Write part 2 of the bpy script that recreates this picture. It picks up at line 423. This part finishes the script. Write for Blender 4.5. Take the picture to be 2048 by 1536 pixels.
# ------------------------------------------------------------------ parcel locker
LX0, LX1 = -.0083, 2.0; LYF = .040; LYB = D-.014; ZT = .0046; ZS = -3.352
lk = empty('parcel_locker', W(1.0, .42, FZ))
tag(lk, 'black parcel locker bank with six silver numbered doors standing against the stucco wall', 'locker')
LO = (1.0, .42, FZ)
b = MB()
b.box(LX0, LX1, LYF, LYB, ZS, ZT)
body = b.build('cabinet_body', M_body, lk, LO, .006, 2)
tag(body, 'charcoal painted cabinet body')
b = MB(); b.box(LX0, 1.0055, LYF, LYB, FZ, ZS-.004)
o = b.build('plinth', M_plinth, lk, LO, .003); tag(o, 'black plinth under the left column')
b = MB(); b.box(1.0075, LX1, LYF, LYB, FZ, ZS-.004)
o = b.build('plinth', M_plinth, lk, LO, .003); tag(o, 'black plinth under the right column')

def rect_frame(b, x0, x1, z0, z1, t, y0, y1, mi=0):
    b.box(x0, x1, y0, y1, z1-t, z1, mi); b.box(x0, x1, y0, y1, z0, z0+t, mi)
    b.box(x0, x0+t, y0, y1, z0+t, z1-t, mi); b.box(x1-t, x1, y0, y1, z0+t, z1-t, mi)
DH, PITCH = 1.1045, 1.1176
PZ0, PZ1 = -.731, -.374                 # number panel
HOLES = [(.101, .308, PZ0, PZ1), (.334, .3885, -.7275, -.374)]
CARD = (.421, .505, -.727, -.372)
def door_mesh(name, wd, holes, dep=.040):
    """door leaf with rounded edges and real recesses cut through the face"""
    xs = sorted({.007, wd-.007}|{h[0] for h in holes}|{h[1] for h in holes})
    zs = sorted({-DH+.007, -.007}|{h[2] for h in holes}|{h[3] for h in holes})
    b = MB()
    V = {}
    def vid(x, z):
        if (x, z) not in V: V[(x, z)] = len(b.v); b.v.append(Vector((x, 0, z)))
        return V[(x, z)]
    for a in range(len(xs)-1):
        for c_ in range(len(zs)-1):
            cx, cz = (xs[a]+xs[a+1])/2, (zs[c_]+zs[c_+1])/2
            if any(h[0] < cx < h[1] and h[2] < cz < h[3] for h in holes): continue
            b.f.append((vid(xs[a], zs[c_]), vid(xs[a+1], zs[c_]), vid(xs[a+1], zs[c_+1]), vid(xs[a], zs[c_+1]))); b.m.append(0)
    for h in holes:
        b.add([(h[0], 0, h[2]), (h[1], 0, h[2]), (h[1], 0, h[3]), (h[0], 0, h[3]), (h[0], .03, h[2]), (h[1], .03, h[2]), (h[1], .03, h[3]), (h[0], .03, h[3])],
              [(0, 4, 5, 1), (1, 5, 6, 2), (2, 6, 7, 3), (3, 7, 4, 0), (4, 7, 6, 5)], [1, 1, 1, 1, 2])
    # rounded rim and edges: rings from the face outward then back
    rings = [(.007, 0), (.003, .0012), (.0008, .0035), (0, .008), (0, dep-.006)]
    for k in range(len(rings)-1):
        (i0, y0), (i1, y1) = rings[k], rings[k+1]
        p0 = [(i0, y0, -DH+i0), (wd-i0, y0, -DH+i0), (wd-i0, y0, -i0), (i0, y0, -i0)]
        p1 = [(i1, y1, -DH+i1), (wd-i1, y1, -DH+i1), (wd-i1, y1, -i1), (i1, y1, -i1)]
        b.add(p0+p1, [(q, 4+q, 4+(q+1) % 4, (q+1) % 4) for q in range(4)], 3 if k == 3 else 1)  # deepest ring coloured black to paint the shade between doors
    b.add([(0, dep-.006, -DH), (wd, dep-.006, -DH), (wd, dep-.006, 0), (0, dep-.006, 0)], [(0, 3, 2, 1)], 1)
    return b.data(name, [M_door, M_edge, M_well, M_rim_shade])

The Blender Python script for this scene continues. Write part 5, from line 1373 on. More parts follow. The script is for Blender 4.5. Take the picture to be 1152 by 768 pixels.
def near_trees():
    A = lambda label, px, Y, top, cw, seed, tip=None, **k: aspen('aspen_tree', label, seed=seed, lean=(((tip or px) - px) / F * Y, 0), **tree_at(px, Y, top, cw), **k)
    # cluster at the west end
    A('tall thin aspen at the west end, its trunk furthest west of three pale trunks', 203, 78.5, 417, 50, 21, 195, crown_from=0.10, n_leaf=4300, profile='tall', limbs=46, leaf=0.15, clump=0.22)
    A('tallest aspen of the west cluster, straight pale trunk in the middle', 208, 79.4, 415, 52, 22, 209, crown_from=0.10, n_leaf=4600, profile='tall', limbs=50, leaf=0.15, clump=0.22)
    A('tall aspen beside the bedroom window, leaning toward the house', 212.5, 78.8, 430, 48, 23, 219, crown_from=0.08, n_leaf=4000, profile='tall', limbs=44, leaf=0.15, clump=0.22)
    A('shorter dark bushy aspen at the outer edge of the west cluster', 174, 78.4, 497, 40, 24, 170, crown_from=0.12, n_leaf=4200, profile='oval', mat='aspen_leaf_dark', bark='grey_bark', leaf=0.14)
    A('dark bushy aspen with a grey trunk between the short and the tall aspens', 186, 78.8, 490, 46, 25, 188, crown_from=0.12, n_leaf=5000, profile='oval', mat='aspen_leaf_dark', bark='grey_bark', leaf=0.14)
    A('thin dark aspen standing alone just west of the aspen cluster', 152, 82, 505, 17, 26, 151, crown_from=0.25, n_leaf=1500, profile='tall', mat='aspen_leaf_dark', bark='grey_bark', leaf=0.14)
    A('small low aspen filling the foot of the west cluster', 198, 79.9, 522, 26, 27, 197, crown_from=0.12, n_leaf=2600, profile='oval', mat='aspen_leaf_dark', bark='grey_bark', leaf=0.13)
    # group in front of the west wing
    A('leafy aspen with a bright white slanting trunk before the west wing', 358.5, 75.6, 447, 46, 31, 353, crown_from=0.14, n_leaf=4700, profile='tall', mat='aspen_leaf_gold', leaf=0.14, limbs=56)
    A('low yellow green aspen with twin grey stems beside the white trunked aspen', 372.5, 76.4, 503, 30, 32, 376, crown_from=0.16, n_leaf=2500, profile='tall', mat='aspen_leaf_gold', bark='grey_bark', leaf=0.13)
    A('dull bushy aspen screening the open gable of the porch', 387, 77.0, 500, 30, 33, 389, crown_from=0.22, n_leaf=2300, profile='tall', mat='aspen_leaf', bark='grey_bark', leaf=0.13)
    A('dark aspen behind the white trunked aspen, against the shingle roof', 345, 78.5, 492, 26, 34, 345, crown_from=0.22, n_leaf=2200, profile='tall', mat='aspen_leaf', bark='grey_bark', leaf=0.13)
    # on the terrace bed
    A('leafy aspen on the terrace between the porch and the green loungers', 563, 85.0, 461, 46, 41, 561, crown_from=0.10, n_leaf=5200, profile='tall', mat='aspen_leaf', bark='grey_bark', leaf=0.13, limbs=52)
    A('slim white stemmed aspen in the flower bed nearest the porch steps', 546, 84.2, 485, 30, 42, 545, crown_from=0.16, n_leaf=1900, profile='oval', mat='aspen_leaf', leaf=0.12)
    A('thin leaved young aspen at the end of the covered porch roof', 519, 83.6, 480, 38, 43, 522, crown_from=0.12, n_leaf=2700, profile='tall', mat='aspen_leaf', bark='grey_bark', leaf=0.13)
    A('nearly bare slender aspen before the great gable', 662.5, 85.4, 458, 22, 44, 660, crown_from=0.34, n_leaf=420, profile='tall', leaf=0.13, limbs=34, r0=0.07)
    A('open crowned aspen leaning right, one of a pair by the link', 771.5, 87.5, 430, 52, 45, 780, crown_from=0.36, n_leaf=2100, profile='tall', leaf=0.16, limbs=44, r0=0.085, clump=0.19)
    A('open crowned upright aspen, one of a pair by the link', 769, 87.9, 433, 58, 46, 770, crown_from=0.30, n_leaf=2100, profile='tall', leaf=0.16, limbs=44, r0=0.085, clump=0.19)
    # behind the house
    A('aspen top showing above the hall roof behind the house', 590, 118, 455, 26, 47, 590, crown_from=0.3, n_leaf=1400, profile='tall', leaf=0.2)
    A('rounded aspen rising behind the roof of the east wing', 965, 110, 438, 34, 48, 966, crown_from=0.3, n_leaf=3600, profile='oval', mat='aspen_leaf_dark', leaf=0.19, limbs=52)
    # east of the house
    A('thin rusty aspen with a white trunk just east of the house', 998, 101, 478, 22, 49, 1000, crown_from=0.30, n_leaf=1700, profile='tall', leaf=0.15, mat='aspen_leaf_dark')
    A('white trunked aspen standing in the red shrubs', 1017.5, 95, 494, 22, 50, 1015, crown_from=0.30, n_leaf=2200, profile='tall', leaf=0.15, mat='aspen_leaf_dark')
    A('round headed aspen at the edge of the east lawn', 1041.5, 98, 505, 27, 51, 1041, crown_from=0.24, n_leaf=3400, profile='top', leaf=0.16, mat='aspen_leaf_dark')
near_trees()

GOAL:
The lines to return begin at the first line of the records and end at the line holding "the right column')"; please return them exactly, including both, and nothing beyond.

SOLUTION FOR THIS EXERCISE:
Write part 2 of the bpy script that recreates this picture. It picks up at line 423. This part finishes the script. Write for Blender 4.5. Take the picture to be 2048 by 1536 pixels.
# ------------------------------------------------------------------ parcel locker
LX0, LX1 = -.0083, 2.0; LYF = .040; LYB = D-.014; ZT = .0046; ZS = -3.352
lk = empty('parcel_locker', W(1.0, .42, FZ))
tag(lk, 'black parcel locker bank with six silver numbered doors standing against the stucco wall', 'locker')
LO = (1.0, .42, FZ)
b = MB()
b.box(LX0, LX1, LYF, LYB, ZS, ZT)
body = b.build('cabinet_body', M_body, lk, LO, .006, 2)
tag(body, 'charcoal painted cabinet body')
b = MB(); b.box(LX0, 1.0055, LYF, LYB, FZ, ZS-.004)
o = b.build('plinth', M_plinth, lk, LO, .003); tag(o, 'black plinth under the left column')
b = MB(); b.box(1.0075, LX1, LYF, LYB, FZ, ZS-.004)
o = b.build('plinth', M_plinth, lk, LO, .003); tag(o, 'black plinth under the right column')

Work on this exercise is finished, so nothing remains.